● **Exercise aim**: Take the lines beginning with the one that contains "Recreate this scene as a three.js" and ending with the one that contains "const LAMP_POS = [2.22, 2.59, 1.655], LAMP_POWER", and set them down exactly. Omit all pictures.

[Rows from a 3D scene dataset]
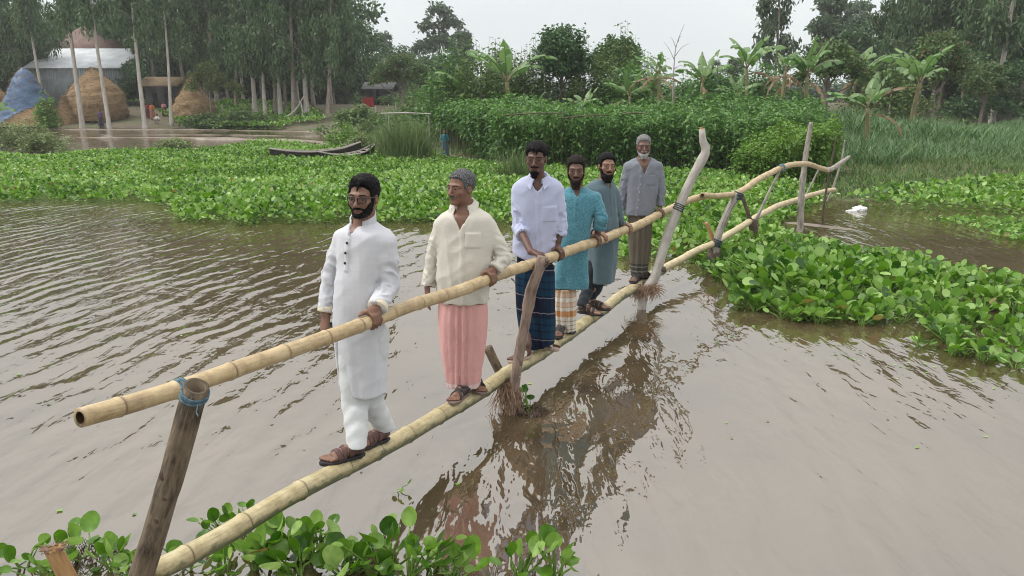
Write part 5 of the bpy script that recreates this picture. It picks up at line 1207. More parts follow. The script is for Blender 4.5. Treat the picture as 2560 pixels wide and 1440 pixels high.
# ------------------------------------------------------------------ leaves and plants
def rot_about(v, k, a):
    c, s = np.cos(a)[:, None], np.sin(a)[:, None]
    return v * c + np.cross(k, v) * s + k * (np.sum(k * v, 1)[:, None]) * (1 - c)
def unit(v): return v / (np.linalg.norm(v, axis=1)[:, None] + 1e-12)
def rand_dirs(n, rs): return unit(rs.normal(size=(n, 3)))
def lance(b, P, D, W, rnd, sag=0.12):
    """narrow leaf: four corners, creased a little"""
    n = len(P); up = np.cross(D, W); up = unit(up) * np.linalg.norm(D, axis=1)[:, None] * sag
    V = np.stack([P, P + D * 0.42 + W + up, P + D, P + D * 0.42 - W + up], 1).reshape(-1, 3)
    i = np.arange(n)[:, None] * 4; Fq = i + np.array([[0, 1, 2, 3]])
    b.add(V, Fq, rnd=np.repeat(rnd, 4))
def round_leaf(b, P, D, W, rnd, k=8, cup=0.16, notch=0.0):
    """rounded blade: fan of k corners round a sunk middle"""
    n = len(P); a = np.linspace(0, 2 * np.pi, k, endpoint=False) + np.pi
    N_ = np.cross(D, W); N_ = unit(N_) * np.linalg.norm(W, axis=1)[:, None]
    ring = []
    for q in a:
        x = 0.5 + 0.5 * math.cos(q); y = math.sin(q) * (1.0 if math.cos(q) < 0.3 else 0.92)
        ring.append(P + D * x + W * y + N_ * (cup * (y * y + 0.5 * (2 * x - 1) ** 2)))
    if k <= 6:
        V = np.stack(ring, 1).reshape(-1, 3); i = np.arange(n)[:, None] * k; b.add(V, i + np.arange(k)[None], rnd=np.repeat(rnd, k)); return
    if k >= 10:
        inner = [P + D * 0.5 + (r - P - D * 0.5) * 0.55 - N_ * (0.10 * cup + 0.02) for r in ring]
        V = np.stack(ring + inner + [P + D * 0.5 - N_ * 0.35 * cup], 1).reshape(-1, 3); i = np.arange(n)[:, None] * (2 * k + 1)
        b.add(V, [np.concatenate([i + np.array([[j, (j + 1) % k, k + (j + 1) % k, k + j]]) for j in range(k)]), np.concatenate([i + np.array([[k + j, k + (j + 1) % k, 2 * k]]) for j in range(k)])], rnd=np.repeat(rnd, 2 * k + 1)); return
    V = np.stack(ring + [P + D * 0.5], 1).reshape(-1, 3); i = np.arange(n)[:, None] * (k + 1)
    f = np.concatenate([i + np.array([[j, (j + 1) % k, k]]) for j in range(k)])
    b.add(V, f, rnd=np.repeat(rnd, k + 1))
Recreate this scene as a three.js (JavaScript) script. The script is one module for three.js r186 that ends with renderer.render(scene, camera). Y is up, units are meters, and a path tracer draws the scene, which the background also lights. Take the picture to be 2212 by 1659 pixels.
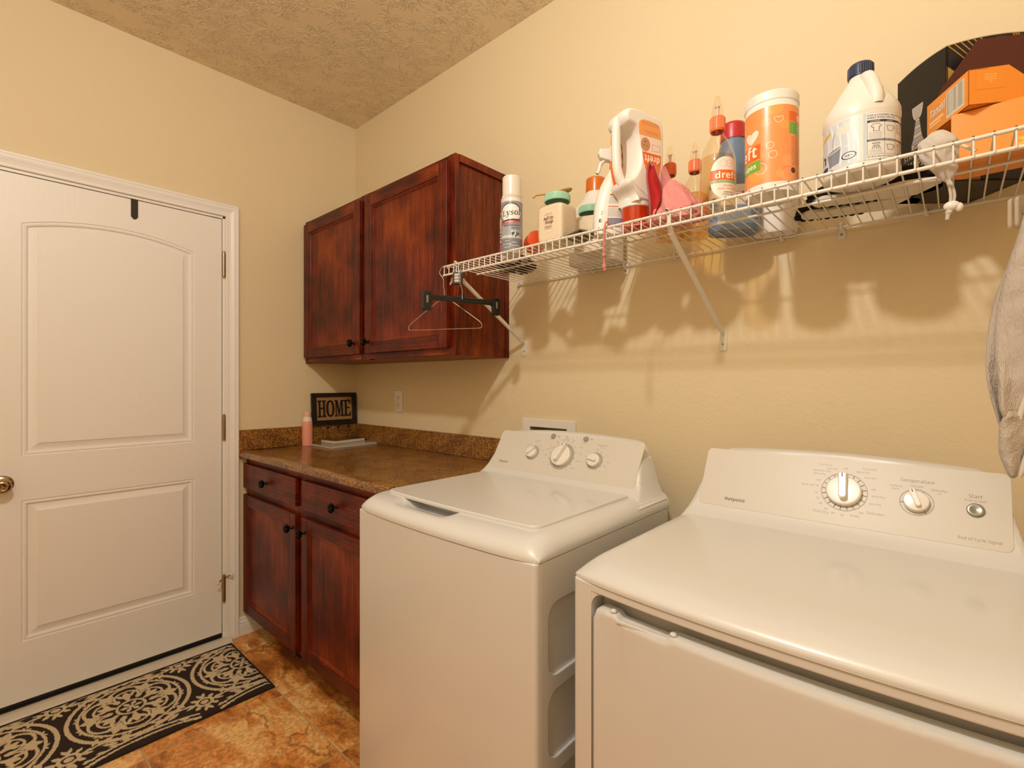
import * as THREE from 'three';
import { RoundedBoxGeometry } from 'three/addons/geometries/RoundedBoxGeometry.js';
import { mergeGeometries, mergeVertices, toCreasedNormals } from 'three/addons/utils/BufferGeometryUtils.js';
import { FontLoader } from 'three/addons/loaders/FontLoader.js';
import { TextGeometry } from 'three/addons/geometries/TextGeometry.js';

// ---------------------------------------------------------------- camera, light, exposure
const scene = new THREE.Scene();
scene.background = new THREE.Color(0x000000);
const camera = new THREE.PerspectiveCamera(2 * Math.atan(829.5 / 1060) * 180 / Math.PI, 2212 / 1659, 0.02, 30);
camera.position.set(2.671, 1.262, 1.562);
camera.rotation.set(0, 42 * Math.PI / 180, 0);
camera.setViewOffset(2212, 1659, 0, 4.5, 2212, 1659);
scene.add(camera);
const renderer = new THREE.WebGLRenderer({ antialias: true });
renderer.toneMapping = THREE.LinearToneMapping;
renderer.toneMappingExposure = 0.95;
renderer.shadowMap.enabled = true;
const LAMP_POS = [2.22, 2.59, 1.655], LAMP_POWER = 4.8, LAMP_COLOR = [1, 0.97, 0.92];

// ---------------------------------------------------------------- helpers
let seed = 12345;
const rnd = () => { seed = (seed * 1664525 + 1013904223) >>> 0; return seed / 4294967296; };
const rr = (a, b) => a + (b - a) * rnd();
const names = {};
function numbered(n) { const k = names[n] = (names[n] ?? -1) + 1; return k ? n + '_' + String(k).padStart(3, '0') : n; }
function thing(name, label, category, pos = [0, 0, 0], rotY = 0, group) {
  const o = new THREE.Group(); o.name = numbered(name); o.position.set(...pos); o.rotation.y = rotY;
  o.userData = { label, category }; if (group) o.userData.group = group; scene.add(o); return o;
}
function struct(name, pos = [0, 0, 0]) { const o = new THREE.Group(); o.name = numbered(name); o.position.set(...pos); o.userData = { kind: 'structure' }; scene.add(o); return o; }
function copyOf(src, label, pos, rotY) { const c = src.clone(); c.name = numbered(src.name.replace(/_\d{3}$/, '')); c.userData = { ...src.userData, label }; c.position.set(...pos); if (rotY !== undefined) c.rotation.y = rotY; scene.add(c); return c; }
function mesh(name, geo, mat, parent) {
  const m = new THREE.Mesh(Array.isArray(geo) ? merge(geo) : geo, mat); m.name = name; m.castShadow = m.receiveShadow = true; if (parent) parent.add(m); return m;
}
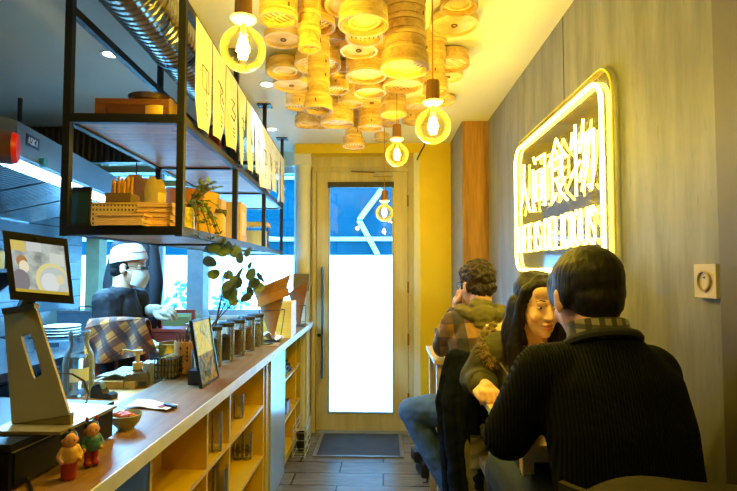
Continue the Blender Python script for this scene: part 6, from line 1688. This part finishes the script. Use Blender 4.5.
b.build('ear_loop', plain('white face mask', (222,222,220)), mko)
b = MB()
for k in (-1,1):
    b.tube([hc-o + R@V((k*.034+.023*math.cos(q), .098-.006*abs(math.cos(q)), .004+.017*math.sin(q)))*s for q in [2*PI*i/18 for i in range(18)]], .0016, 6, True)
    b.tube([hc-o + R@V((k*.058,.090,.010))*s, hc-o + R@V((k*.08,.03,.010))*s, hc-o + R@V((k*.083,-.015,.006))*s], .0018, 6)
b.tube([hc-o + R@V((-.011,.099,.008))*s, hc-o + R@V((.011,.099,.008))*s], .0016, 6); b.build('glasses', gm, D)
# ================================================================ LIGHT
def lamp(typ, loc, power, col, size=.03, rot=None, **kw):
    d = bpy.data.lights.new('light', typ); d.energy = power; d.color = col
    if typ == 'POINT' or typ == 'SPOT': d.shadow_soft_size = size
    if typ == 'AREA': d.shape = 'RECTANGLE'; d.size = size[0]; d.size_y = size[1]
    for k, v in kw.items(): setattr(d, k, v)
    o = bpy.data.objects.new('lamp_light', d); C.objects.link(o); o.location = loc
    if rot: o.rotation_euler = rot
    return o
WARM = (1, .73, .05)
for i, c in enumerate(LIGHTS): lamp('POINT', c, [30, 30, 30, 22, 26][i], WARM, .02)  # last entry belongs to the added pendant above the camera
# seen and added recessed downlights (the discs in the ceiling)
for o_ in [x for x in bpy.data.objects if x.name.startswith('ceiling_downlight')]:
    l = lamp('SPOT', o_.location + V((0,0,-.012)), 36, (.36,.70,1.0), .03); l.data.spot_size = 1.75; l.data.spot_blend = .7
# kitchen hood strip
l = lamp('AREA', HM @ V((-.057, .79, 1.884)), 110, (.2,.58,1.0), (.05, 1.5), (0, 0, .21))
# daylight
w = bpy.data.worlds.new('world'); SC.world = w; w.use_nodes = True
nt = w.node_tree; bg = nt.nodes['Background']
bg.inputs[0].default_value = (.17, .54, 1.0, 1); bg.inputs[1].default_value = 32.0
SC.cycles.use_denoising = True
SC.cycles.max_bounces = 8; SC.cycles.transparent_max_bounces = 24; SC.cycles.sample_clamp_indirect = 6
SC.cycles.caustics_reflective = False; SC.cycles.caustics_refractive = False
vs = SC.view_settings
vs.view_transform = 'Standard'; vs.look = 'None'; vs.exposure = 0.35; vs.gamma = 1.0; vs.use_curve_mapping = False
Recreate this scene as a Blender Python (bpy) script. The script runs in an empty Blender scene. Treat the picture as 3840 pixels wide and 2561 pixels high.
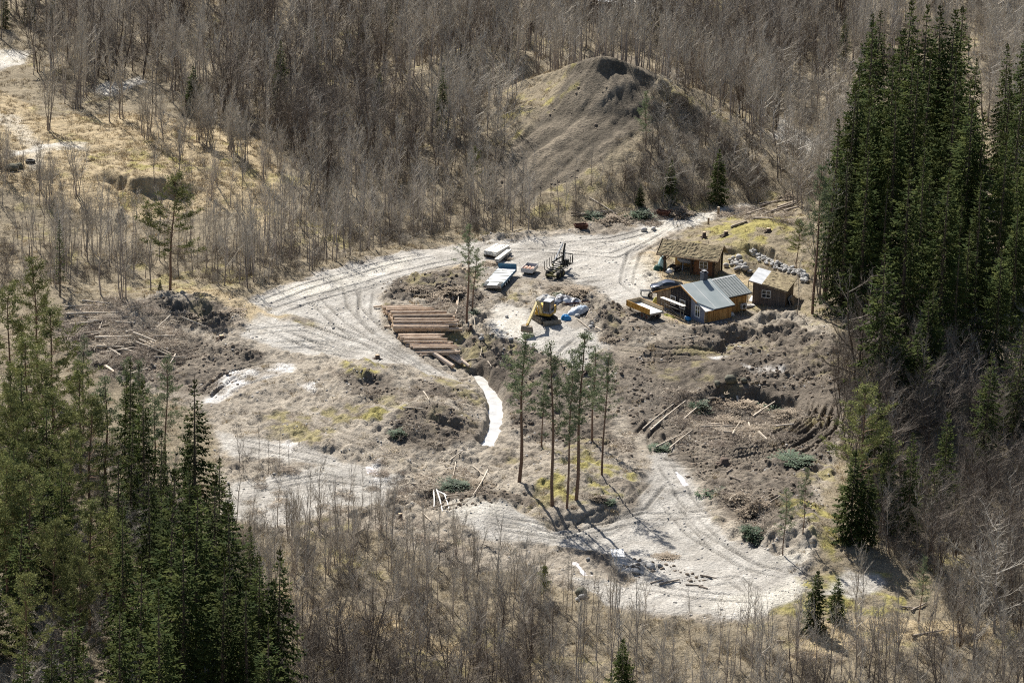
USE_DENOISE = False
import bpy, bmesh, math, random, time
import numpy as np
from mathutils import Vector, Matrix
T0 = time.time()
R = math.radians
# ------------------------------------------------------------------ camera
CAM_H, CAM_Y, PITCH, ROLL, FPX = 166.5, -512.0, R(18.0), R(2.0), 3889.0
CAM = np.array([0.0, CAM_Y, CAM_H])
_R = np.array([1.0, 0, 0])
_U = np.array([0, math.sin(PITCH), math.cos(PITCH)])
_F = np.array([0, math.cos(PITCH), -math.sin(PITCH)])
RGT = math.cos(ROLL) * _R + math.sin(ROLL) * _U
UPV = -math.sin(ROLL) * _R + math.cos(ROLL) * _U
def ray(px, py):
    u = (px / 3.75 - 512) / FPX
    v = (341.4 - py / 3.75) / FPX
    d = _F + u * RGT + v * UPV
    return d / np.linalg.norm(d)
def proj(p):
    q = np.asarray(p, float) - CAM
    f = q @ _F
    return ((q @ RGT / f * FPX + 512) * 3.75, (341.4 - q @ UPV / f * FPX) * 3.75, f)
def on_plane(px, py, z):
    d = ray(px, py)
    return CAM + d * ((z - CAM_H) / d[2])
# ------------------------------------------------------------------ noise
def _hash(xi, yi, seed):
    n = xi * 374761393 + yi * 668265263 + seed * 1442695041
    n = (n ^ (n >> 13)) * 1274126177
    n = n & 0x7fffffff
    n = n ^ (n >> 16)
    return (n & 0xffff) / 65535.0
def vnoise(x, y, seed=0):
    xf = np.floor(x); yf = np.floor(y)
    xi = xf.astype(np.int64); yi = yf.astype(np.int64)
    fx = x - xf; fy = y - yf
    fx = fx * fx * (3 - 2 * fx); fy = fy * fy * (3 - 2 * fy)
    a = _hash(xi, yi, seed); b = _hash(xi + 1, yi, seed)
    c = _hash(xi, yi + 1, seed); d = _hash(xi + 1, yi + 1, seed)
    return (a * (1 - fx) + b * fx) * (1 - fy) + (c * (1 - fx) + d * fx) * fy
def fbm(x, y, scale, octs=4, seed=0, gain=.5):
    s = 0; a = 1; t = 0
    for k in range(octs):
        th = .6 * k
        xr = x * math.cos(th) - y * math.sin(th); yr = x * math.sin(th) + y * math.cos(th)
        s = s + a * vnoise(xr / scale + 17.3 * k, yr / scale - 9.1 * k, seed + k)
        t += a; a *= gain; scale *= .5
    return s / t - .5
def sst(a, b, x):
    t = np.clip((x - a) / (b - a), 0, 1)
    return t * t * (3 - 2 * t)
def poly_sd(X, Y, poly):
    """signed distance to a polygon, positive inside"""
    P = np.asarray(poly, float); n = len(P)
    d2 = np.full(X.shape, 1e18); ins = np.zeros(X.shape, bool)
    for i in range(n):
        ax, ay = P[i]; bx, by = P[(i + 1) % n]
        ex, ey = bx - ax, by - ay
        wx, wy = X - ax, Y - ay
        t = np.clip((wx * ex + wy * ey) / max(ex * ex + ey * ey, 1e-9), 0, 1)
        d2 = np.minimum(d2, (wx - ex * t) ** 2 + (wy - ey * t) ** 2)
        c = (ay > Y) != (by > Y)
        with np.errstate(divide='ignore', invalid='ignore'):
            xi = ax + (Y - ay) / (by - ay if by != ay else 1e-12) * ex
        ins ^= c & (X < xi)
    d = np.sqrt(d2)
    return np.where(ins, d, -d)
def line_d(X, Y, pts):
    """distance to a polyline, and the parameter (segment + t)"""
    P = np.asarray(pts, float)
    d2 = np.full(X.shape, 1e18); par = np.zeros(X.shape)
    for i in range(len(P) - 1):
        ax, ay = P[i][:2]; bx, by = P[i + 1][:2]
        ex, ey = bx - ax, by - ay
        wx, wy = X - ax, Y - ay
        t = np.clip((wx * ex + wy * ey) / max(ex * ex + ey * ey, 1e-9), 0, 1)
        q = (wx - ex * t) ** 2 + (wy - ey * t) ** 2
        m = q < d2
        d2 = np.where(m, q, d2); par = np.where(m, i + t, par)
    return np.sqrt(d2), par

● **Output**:
Recreate this scene as a three.js (JavaScript) script. The script is one module for three.js r186 that ends with renderer.render(scene, camera). Y is up, units are meters, and a path tracer draws the scene, which the background also lights. Take the picture to be 2212 by 1659 pixels.
import * as THREE from 'three';
import { RoundedBoxGeometry } from 'three/addons/geometries/RoundedBoxGeometry.js';
import { mergeGeometries, mergeVertices, toCreasedNormals } from 'three/addons/utils/BufferGeometryUtils.js';
import { FontLoader } from 'three/addons/loaders/FontLoader.js';
import { TextGeometry } from 'three/addons/geometries/TextGeometry.js';

// ---------------------------------------------------------------- camera, light, exposure
const scene = new THREE.Scene();
scene.background = new THREE.Color(0x000000);
const camera = new THREE.PerspectiveCamera(2 * Math.atan(829.5 / 1060) * 180 / Math.PI, 2212 / 1659, 0.02, 30);
camera.position.set(2.671, 1.262, 1.562);
camera.rotation.set(0, 42 * Math.PI / 180, 0);
camera.setViewOffset(2212, 1659, 0, 4.5, 2212, 1659);
scene.add(camera);
const renderer = new THREE.WebGLRenderer({ antialias: true });
renderer.toneMapping = THREE.LinearToneMapping;
renderer.toneMappingExposure = 0.95;
renderer.shadowMap.enabled = true;
const LAMP_POS = [2.22, 2.59, 1.655], LAMP_POWER = 4.8, LAMP_COLOR = [1, 0.97, 0.92];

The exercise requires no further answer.